Dataset extract:
━━━
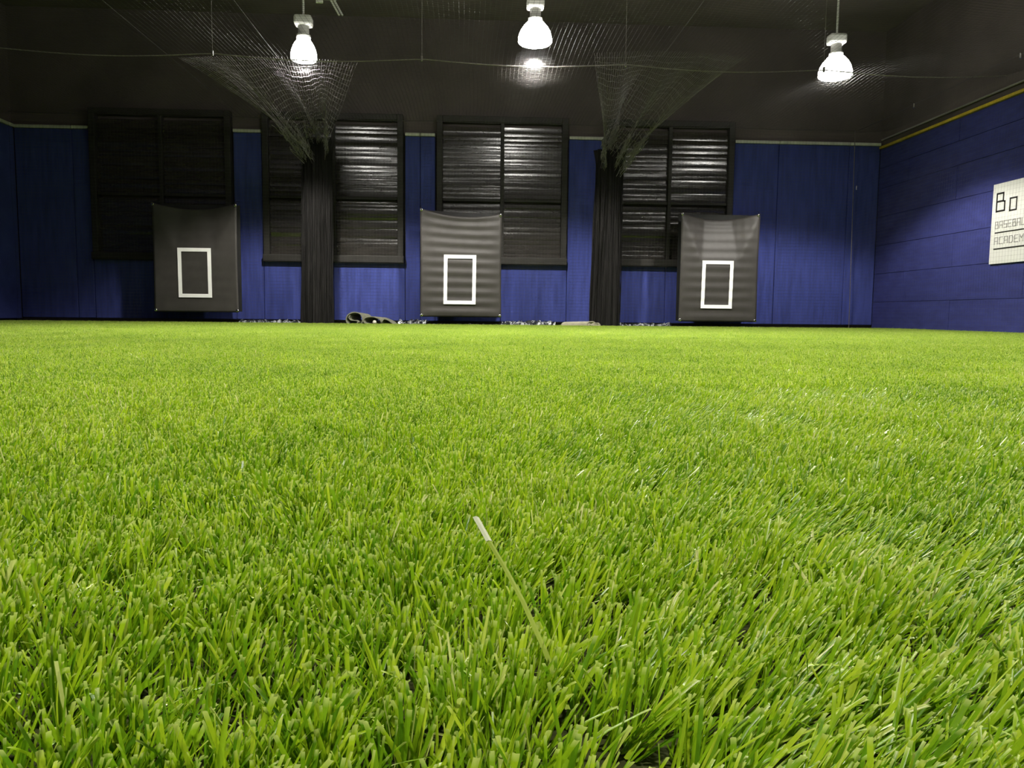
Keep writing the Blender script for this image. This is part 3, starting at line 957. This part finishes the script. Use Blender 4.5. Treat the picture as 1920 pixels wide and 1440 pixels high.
ng.links.new(s2.outputs[0], iop.inputs['Points']); ng.links.new(s2.outputs[1], iop.inputs['Instance'])
nr_ = N('GeometryNodeInputNamedAttribute'); nr_.data_type = 'FLOAT'; nr_.inputs['Name'].default_value = 'turn'
cx_ = N('ShaderNodeCombineXYZ'); ng.links.new(nr_.outputs[0], cx_.inputs[2])
ng.links.new(cx_.outputs[0], iop.inputs['Rotation'])
jn = N('GeometryNodeJoinGeometry')
ng.links.new(s1.outputs[1], jn.inputs[0]); ng.links.new(iop.outputs[0], jn.inputs[0])
ng.links.new(jn.outputs[0], go.inputs[0])
md = turf.modifiers.new('patches', 'NODES'); md.node_group = ng

# one long loose blade lying across the turf in front of the camera
def strand(name, pts, w, mat, parent):
    P = np.array(pts, float); n = len(P)
    v, f = [], []
    for i, p in enumerate(P):
        for a, b_ in ((-0.5, 0), (0, 0.25), (0.5, 0), (0, -0.12)):
            v.append((p[0] + a * w, p[1] - b_ * w, p[2] + b_ * w))
    for i in range(n - 1):
        for k in range(4):
            k2 = (k + 1) % 4
            f.append((i * 4 + k, i * 4 + k2, i * 4 + 4 + k2, i * 4 + 4 + k))
    f.append((0, 1, 2, 3)); f.append(tuple((n - 1) * 4 + k for k in (3, 2, 1, 0)))
    return link(name, pydata(name, v, f, False), mat, parent)
M['strand'] = plain('pale_green_fibre', (0.36, 0.46, 0.07), 0.4, 0.4, vary=0.1, scale=60)
M['strand_glint'] = plain('painted_fibre_glint', (0.80, 0.82, 0.62), 0.4, 0.4, vary=0.05, scale=60)  # whitish colour paints the glossy glint on the blade's upper end
lb = empty('loose_turf_blade', (0.0, 0.0, 0.0))
tag(lb, 'single long pale turf blade sticking up and leaning left in the foreground', 'turf blade')
strand('stalk', [(0.046, 0.346, 0.010), (0.036, 0.360, 0.033), (0.026, 0.375, 0.052), (0.018, 0.385, 0.0645), (0.0095, 0.393, 0.0770)], 0.0026, M['strand'], lb)
strand('glint_tip', [(0.0095, 0.393, 0.0770), (0.006, 0.3965, 0.0825), (0.0025, 0.400, 0.0880)], 0.0033, M['strand_glint'], lb)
━━━
What is expected: Write out again every line above exactly as given; the pictures do not belong in the copy.

Expected output:
Keep writing the Blender script for this image. This is part 3, starting at line 957. This part finishes the script. Use Blender 4.5. Treat the picture as 1920 pixels wide and 1440 pixels high.
ng.links.new(s2.outputs[0], iop.inputs['Points']); ng.links.new(s2.outputs[1], iop.inputs['Instance'])
nr_ = N('GeometryNodeInputNamedAttribute'); nr_.data_type = 'FLOAT'; nr_.inputs['Name'].default_value = 'turn'
cx_ = N('ShaderNodeCombineXYZ'); ng.links.new(nr_.outputs[0], cx_.inputs[2])
ng.links.new(cx_.outputs[0], iop.inputs['Rotation'])
jn = N('GeometryNodeJoinGeometry')
ng.links.new(s1.outputs[1], jn.inputs[0]); ng.links.new(iop.outputs[0], jn.inputs[0])
ng.links.new(jn.outputs[0], go.inputs[0])
md = turf.modifiers.new('patches', 'NODES'); md.node_group = ng

# one long loose blade lying across the turf in front of the camera
def strand(name, pts, w, mat, parent):
    P = np.array(pts, float); n = len(P)
    v, f = [], []
    for i, p in enumerate(P):
        for a, b_ in ((-0.5, 0), (0, 0.25), (0.5, 0), (0, -0.12)):
            v.append((p[0] + a * w, p[1] - b_ * w, p[2] + b_ * w))
    for i in range(n - 1):
        for k in range(4):
            k2 = (k + 1) % 4
            f.append((i * 4 + k, i * 4 + k2, i * 4 + 4 + k2, i * 4 + 4 + k))
    f.append((0, 1, 2, 3)); f.append(tuple((n - 1) * 4 + k for k in (3, 2, 1, 0)))
    return link(name, pydata(name, v, f, False), mat, parent)
M['strand'] = plain('pale_green_fibre', (0.36, 0.46, 0.07), 0.4, 0.4, vary=0.1, scale=60)
M['strand_glint'] = plain('painted_fibre_glint', (0.80, 0.82, 0.62), 0.4, 0.4, vary=0.05, scale=60)  # whitish colour paints the glossy glint on the blade's upper end
lb = empty('loose_turf_blade', (0.0, 0.0, 0.0))
tag(lb, 'single long pale turf blade sticking up and leaning left in the foreground', 'turf blade')
strand('stalk', [(0.046, 0.346, 0.010), (0.036, 0.360, 0.033), (0.026, 0.375, 0.052), (0.018, 0.385, 0.0645), (0.0095, 0.393, 0.0770)], 0.0026, M['strand'], lb)
strand('glint_tip', [(0.0095, 0.393, 0.0770), (0.006, 0.3965, 0.0825), (0.0025, 0.400, 0.0880)], 0.0033, M['strand_glint'], lb)